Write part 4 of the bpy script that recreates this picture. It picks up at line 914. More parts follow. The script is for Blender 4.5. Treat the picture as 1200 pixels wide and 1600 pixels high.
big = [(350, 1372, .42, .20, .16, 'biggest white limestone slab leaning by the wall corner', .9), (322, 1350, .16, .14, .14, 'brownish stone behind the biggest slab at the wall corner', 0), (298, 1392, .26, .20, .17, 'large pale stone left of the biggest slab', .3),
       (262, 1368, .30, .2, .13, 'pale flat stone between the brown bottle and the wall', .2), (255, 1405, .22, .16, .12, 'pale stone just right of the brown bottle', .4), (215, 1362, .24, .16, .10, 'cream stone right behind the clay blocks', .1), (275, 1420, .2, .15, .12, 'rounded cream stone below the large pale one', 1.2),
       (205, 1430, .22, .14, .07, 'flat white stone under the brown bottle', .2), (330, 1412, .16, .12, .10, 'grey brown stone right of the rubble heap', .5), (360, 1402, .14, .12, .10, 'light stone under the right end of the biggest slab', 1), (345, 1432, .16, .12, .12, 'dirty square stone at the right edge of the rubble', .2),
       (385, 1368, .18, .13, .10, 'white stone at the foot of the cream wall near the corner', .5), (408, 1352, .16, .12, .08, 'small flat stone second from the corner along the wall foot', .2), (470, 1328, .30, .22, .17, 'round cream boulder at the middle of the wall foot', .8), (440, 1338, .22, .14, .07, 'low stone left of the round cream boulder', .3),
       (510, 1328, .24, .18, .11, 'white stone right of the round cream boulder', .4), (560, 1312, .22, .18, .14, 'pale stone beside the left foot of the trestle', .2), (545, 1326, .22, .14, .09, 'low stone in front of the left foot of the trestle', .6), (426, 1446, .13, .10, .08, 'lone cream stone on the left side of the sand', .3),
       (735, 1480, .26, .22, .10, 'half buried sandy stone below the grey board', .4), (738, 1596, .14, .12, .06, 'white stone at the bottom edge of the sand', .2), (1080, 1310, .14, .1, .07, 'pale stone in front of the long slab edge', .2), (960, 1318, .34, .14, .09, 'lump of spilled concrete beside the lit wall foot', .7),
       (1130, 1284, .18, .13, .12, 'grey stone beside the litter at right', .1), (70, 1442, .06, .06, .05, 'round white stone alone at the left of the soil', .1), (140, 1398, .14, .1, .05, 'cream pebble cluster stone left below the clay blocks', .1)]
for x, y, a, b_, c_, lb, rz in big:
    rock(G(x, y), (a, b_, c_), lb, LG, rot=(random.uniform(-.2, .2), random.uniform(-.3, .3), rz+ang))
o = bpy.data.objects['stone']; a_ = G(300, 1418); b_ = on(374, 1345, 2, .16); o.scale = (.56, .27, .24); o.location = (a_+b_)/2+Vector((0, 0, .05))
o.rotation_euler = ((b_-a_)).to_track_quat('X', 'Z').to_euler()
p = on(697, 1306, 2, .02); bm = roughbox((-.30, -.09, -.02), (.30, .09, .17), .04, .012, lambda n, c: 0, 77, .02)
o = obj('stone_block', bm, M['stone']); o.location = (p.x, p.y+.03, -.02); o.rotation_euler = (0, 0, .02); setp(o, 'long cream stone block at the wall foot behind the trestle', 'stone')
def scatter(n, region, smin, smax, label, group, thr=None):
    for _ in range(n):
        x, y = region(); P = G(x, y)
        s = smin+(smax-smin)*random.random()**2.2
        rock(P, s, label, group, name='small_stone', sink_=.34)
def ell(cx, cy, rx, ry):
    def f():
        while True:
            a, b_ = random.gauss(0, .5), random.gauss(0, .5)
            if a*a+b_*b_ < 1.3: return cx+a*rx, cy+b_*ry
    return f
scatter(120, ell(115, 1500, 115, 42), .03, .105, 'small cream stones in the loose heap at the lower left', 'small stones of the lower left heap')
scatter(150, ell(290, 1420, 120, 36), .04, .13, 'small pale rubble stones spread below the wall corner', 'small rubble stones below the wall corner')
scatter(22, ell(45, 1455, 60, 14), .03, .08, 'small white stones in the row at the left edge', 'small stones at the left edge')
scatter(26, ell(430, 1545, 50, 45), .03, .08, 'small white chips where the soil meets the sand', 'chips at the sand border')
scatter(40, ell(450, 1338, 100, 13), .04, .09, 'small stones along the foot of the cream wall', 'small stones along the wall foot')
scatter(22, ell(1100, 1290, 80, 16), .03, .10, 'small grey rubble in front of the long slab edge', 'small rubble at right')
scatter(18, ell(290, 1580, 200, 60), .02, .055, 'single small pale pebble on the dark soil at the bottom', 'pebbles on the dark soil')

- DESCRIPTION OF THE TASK
Print the complete listing again, exactly as it stands.

- RESULT FOR THIS TASK
Write part 4 of the bpy script that recreates this picture. It picks up at line 914. More parts follow. The script is for Blender 4.5. Treat the picture as 1200 pixels wide and 1600 pixels high.
big = [(350, 1372, .42, .20, .16, 'biggest white limestone slab leaning by the wall corner', .9), (322, 1350, .16, .14, .14, 'brownish stone behind the biggest slab at the wall corner', 0), (298, 1392, .26, .20, .17, 'large pale stone left of the biggest slab', .3),
       (262, 1368, .30, .2, .13, 'pale flat stone between the brown bottle and the wall', .2), (255, 1405, .22, .16, .12, 'pale stone just right of the brown bottle', .4), (215, 1362, .24, .16, .10, 'cream stone right behind the clay blocks', .1), (275, 1420, .2, .15, .12, 'rounded cream stone below the large pale one', 1.2),
       (205, 1430, .22, .14, .07, 'flat white stone under the brown bottle', .2), (330, 1412, .16, .12, .10, 'grey brown stone right of the rubble heap', .5), (360, 1402, .14, .12, .10, 'light stone under the right end of the biggest slab', 1), (345, 1432, .16, .12, .12, 'dirty square stone at the right edge of the rubble', .2),
       (385, 1368, .18, .13, .10, 'white stone at the foot of the cream wall near the corner', .5), (408, 1352, .16, .12, .08, 'small flat stone second from the corner along the wall foot', .2), (470, 1328, .30, .22, .17, 'round cream boulder at the middle of the wall foot', .8), (440, 1338, .22, .14, .07, 'low stone left of the round cream boulder', .3),
       (510, 1328, .24, .18, .11, 'white stone right of the round cream boulder', .4), (560, 1312, .22, .18, .14, 'pale stone beside the left foot of the trestle', .2), (545, 1326, .22, .14, .09, 'low stone in front of the left foot of the trestle', .6), (426, 1446, .13, .10, .08, 'lone cream stone on the left side of the sand', .3),
       (735, 1480, .26, .22, .10, 'half buried sandy stone below the grey board', .4), (738, 1596, .14, .12, .06, 'white stone at the bottom edge of the sand', .2), (1080, 1310, .14, .1, .07, 'pale stone in front of the long slab edge', .2), (960, 1318, .34, .14, .09, 'lump of spilled concrete beside the lit wall foot', .7),
       (1130, 1284, .18, .13, .12, 'grey stone beside the litter at right', .1), (70, 1442, .06, .06, .05, 'round white stone alone at the left of the soil', .1), (140, 1398, .14, .1, .05, 'cream pebble cluster stone left below the clay blocks', .1)]
for x, y, a, b_, c_, lb, rz in big:
    rock(G(x, y), (a, b_, c_), lb, LG, rot=(random.uniform(-.2, .2), random.uniform(-.3, .3), rz+ang))
o = bpy.data.objects['stone']; a_ = G(300, 1418); b_ = on(374, 1345, 2, .16); o.scale = (.56, .27, .24); o.location = (a_+b_)/2+Vector((0, 0, .05))
o.rotation_euler = ((b_-a_)).to_track_quat('X', 'Z').to_euler()
p = on(697, 1306, 2, .02); bm = roughbox((-.30, -.09, -.02), (.30, .09, .17), .04, .012, lambda n, c: 0, 77, .02)
o = obj('stone_block', bm, M['stone']); o.location = (p.x, p.y+.03, -.02); o.rotation_euler = (0, 0, .02); setp(o, 'long cream stone block at the wall foot behind the trestle', 'stone')
def scatter(n, region, smin, smax, label, group, thr=None):
    for _ in range(n):
        x, y = region(); P = G(x, y)
        s = smin+(smax-smin)*random.random()**2.2
        rock(P, s, label, group, name='small_stone', sink_=.34)
def ell(cx, cy, rx, ry):
    def f():
        while True:
            a, b_ = random.gauss(0, .5), random.gauss(0, .5)
            if a*a+b_*b_ < 1.3: return cx+a*rx, cy+b_*ry
    return f
scatter(120, ell(115, 1500, 115, 42), .03, .105, 'small cream stones in the loose heap at the lower left', 'small stones of the lower left heap')
scatter(150, ell(290, 1420, 120, 36), .04, .13, 'small pale rubble stones spread below the wall corner', 'small rubble stones below the wall corner')
scatter(22, ell(45, 1455, 60, 14), .03, .08, 'small white stones in the row at the left edge', 'small stones at the left edge')
scatter(26, ell(430, 1545, 50, 45), .03, .08, 'small white chips where the soil meets the sand', 'chips at the sand border')
scatter(40, ell(450, 1338, 100, 13), .04, .09, 'small stones along the foot of the cream wall', 'small stones along the wall foot')
scatter(22, ell(1100, 1290, 80, 16), .03, .10, 'small grey rubble in front of the long slab edge', 'small rubble at right')
scatter(18, ell(290, 1580, 200, 60), .02, .055, 'single small pale pebble on the dark soil at the bottom', 'pebbles on the dark soil')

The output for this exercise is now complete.